Strukturell und bezüglich der Ausgestaltung des Grundrisses ist der Erweiterungsneubau im Hinblick auf die Bedürfnisse von Pflege und Betreuung älterer Menschen eines Wohnbereichs der stationären Langzeitpflege mit zwei Wohngruppen entwickelt worden. Jede Wohngruppe besitzt einen grosszügigen Wohn- und Essbereich mit direktem Zugang zu einer gemeinschaftlich nutzbaren Loggia sowie – an den Gebäudeenden – jeweils einen Aufenthaltsbereich mit attraktivem Ausblick. Die schuppenartig gefaltete Fassadenausbildung in den Obergeschossen wurde ausgehend von den Bedürfnissen des Lärmschutzes her entwickelt, sie besitzt aber auch bezüglich der Raumqualität und der Sichtbezüge der einzelnen Zimmer unbestreitbare Vorteile.

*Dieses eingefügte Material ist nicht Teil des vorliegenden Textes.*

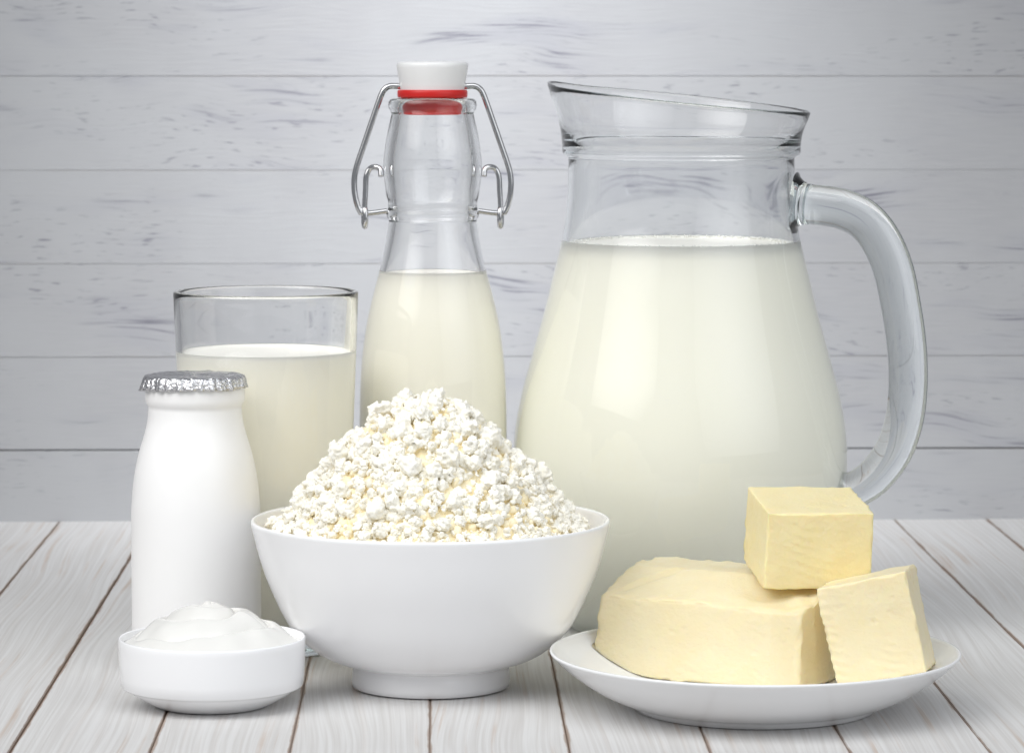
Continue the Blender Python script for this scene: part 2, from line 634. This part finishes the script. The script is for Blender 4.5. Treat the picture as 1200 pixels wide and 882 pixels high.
def clump(seed, voxel=0.065):
    """moist curd lump: chunks fused together by a voxel remesh, then roughened"""
    q = random.Random(seed)
    V, Fc = [], []
    ax = Vector((q.uniform(0.7, 1.2), q.uniform(0.5, 0.9), q.uniform(0.45, 0.8)))
    for i in range(q.randint(9, 14)):
        core = i < 4
        d = Vector((q.gauss(0, 1), q.gauss(0, 1), q.gauss(0, 1))).normalized() * (q.uniform(0.1, 0.5) if core else q.uniform(0.45, 0.85))
        d = Vector((d.x * ax.x, d.y * ax.y, d.z * ax.z))
        vs, fs = q.choice(mid if core else small)
        sc_ = q.uniform(0.38, 0.58) if core else q.uniform(0.14, 0.30)
        rot = Euler((q.random() * 6.3, q.random() * 6.3, q.random() * 6.3)).to_matrix()
        b = len(V)
        V.extend([rot @ v * sc_ + d for v in vs])
        Fc.extend([tuple(b + k for k in f) for f in fs])
    tmp = bpy.data.objects.new("tmp", mesh("tmp", V, Fc))
    COL.objects.link(tmp)
    md = tmp.modifiers.new("fuse", 'REMESH')
    md.mode = 'VOXEL'
    md.voxel_size = voxel
    sm = tmp.modifiers.new("soft", 'SMOOTH')
    sm.factor, sm.iterations = 0.5, 4
    dg = bpy.context.evaluated_depsgraph_get()
    me = bpy.data.meshes.new_from_object(tmp.evaluated_get(dg))
    bpy.data.objects.remove(tmp)
    me.name = "curd"
    me.materials.clear()
    off = Vector((seed * 1.3, seed * 0.7, seed * 2.1))
    for v in me.vertices:
        k = 0.13 * noise.noise(v.co * 4 + off) + 0.05 * noise.noise(v.co * 10 + off)
        v.co = v.co + v.normal * k
    me.update()
    return me


big = [clump(i + 300) for i in range(18)]


def slope_frame(r, a):
    e = 0.002
    p = Vector((r * math.cos(a) + PEAK.x * (1 - r / 0.0745), r * math.sin(a), mound(r, a)))
    pr = Vector(((r + e) * math.cos(a), (r + e) * math.sin(a), mound(r + e, a)))
    nrm = Vector((-(pr.z - p.z) / e * math.cos(a), -(pr.z - p.z) / e * math.sin(a), 1)).normalized()
    return p, nrm


# curd under the lumps; its yellow paints in warm light bounced between curds
V, Fc = BED
for _ in range(1500):
    r = 0.0735 * math.sqrt(rc.random())
    a = rc.uniform(math.pi * 0.9, math.pi * 2.1) if rc.random() < 0.85 else rc.random() * 2 * math.pi
    p, nrm = slope_frame(r, a)
    p = p + nrm * rc.uniform(-0.0042, -0.0016)
    vs, fs = rc.choice(small)
    rot = Euler((rc.random() * 6.3, rc.random() * 6.3, rc.random() * 6.3)).to_matrix() * rc.uniform(0.0016, 0.0032)
    b = len(V)
    V.extend([rot @ v + p for v in vs])
    Fc.extend([tuple(b + i for i in f) for f in fs])
bed = link("curd_bed", mesh("curd_bed", V, Fc), M['curdmass'], cheese)
bed["kind"] = "stuff"
V, Fc = [], []
# second layer of fused lumps between the big ones
low = []
for i in range(10):
    lm = clump(700 + i, 0.14)
    low.append(([v.co.copy() for v in lm.vertices], [tuple(f.vertices) for f in lm.polygons]))
    bpy.data.meshes.remove(lm)
for _ in range(900):
    r = 0.0725 * math.sqrt(rc.random())
    a = rc.uniform(math.pi * 0.92, math.pi * 2.08) if rc.random() < 0.9 else rc.random() * 2 * math.pi
    p, nrm = slope_frame(r, a)
    vs, fs = rc.choice(low)
    s = rc.uniform(0.0028, 0.0048) * (0.75 if r > 0.062 else 1.0)
    p = p + nrm * s * rc.uniform(-0.75, -0.1)
    rot = Euler((rc.random() * 6.3, rc.random() * 6.3, rc.random() * 6.3)).to_matrix() * s
    b = len(V)
    V.extend([rot @ v + p for v in vs])
    Fc.extend([tuple(b + i for i in f) for f in fs])
# loose small crumbs: too many and too fine to pick apart
for _ in range(1500):
    r = 0.0755 * math.sqrt(rc.random())
    a = rc.random() * 2 * math.pi
    if math.sin(a) > 0.45 and r > 0.02 and rc.random() < 0.55:
        continue
    p, nrm = slope_frame(r, a)
    s = rc.choice([0.0005, 0.0007, 0.0010, 0.0013, 0.0017]) * rc.uniform(0.8, 1.2)
    vs, fs = rc.choice(small)
    rot = Euler((rc.random() * 6.3, rc.random() * 6.3, rc.random() * 6.3)).to_matrix()
    p = p + nrm * rc.uniform(-0.0028, 0.0012)
    if math.hypot(p.x, p.y) + s > 0.0768:
        p.x *= 0.0755 / 0.0775
        p.y *= 0.0755 / 0.0775
    b = len(V)
    V.extend([rot @ v * s + p for v in vs])
    Fc.extend([tuple(b + i for i in f) for f in fs])
cm = link("curd_crumbs", mesh("curd_crumbs", V, Fc), M['curd'], cheese)
cm["kind"] = "stuff"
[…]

Dem Gebäude verleiht die spezielle Profilierung der Fassade eine starke Identität und einen Ausdruck der Leichtigkeit und Beschwingtheit. Im 1. Obergeschoss befindet sich die Wohngruppen offene und geschlossene Demenz mit direktem Ausgang zum Dementengarten, der sich auf dem Dach des Zwischentrakts befindet.
Das Erdgeschoss ist als Sockelgeschoss ausgebildet und beherbergt im südlichen Bereich das autonom betriebene Tageszentrum mit ambulanten Angeboten. Mit dem direkten Zugang von der Adlerstrasse her ist es unabhängig vom restlichen Betrieb erschlossen. Es besitzt einen südlich vorgelagerten, privaten Garten. Auf der Nordseite sind – von der Lounge her gut erreichbar – der Bereich der Physio- und Ergotherapie sowie der Aktivierung platziert, ergänzt mit den Räumen für Coiffeur und Podologie/Pedicure.

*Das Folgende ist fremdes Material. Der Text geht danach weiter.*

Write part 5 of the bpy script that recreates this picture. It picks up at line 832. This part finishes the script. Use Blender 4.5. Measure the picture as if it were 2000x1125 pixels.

Das Attikageschosses ist der Technik vorbehalten; insbesondere beherbergt es die Lüftungszentrale des Erweiterungsbaus und weitere Technikräume. Die Fassade und das Dach des Aufbaus ist in Holzbauweise konstruiert und mit Paneelen für die Photovoltaik bestückt.
Der Lärmproblematik wird mit einer spezifisch dafür entwickelten Geometrie der gefalteten Gebäudehülle begegnet. Dabei werden die Lüftungsfenster an der von der Lärmquelle abgewandten Seite angeordnet, was die resultierende Lärmbelastung entscheidend auf das erlaubte Mass verringert. Die erlaubten Immissionsgrenzwerte werden im Erdgeschoss ohne spezielle Ausbildung der Fassadengeometrie eingehalten

Konstruktion

Der Erweiterungsbau wird in Hybridbauweise, der Anbau ans Hauptgebäude in Holz-Systembauweise ausgeführt. Alle Neubauteile werden mit hinterlüfteten, sienarot eingefärbten, dünnwandigen Glasfaser-Betonplatten bekleidet, die auf die Aussenwände in Holzelement-Bauweise befestigt werden.

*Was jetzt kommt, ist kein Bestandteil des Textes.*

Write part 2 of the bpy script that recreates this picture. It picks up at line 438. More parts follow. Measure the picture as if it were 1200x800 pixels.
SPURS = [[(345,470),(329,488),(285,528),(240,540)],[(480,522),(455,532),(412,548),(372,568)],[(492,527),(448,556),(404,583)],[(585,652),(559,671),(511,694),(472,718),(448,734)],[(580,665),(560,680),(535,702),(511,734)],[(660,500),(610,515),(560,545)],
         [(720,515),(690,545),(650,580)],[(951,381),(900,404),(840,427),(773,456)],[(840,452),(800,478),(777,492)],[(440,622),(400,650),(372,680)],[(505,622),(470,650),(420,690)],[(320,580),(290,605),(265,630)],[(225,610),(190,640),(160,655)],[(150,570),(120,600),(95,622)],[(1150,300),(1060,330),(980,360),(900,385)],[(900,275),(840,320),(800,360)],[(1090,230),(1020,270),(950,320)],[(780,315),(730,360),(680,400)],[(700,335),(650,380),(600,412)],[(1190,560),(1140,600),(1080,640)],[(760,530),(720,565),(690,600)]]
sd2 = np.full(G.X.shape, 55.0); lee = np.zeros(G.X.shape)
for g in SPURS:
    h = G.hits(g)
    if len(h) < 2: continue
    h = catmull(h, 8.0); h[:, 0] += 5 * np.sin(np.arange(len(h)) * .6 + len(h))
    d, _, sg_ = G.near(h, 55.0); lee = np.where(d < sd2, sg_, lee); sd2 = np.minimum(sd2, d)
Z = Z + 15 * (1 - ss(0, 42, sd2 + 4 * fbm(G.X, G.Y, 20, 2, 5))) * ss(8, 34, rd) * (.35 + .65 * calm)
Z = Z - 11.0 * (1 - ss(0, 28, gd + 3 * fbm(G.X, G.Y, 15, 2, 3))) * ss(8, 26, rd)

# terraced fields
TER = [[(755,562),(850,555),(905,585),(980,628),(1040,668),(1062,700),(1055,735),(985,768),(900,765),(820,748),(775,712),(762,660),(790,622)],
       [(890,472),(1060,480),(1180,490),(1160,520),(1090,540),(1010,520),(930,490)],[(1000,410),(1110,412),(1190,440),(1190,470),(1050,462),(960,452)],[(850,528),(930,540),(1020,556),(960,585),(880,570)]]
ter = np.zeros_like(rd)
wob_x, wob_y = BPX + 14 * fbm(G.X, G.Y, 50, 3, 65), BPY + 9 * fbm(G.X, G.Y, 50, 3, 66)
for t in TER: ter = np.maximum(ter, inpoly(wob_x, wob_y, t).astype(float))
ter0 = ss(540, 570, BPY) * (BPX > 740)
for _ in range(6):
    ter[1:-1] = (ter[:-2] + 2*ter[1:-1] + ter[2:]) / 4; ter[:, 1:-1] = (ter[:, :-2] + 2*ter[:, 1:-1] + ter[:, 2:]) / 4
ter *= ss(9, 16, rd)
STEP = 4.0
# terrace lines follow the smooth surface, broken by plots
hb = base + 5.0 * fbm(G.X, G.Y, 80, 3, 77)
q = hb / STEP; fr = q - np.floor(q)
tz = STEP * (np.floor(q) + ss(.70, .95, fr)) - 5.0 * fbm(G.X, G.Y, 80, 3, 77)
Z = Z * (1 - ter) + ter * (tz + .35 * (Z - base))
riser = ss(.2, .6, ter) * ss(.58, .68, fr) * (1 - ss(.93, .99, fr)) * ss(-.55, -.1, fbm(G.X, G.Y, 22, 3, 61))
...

Wie oben beschrieben, verleiht die spezielle, skulptural gefaltete Bewegung der Fassadenabwicklung in den Obergeschossen des Erweiterungsneubaus dem Gebäude eine starke, eigenständige Identität. Andere Elemente der Fassadengestaltung sorgen aber für die Bindung zwischen alt und neu. So wird das Erdgeschoss gut erkennbar als durchgehenden Gebäudesockel ausgebildet und die Obergeschosse übernehmen die horizontale Bänderung des Ursprungsgebäudes. Die Bänderung wird noch dadurch unterstützt, indem die Fassadenelemente im Bereich der Fenster mit einer vertikalen Profilierung versehen werden. Analog zu den Beton-Fassadenplatten des Bestandesgebäudes sind die Glasfaserbetonplatten der Fassade des Erweiterungsneubaus mineralisch gebundene Bauteile.
Auf die im Pflichtenheft aufgeführte Begrünung der Fassade wird verzichtet. Wir sind der Meinung, dass teure und unterhalts-aufwändige Fassadenbegrünungen in dicht bebauten Stadtgebieten durchaus Sinn machen können, aber nicht unbedingt in einer Parklandschaft, wo hochstämmige Bäume die Funktion von Beschattung und Kühle einfacher und besser erfüllen können.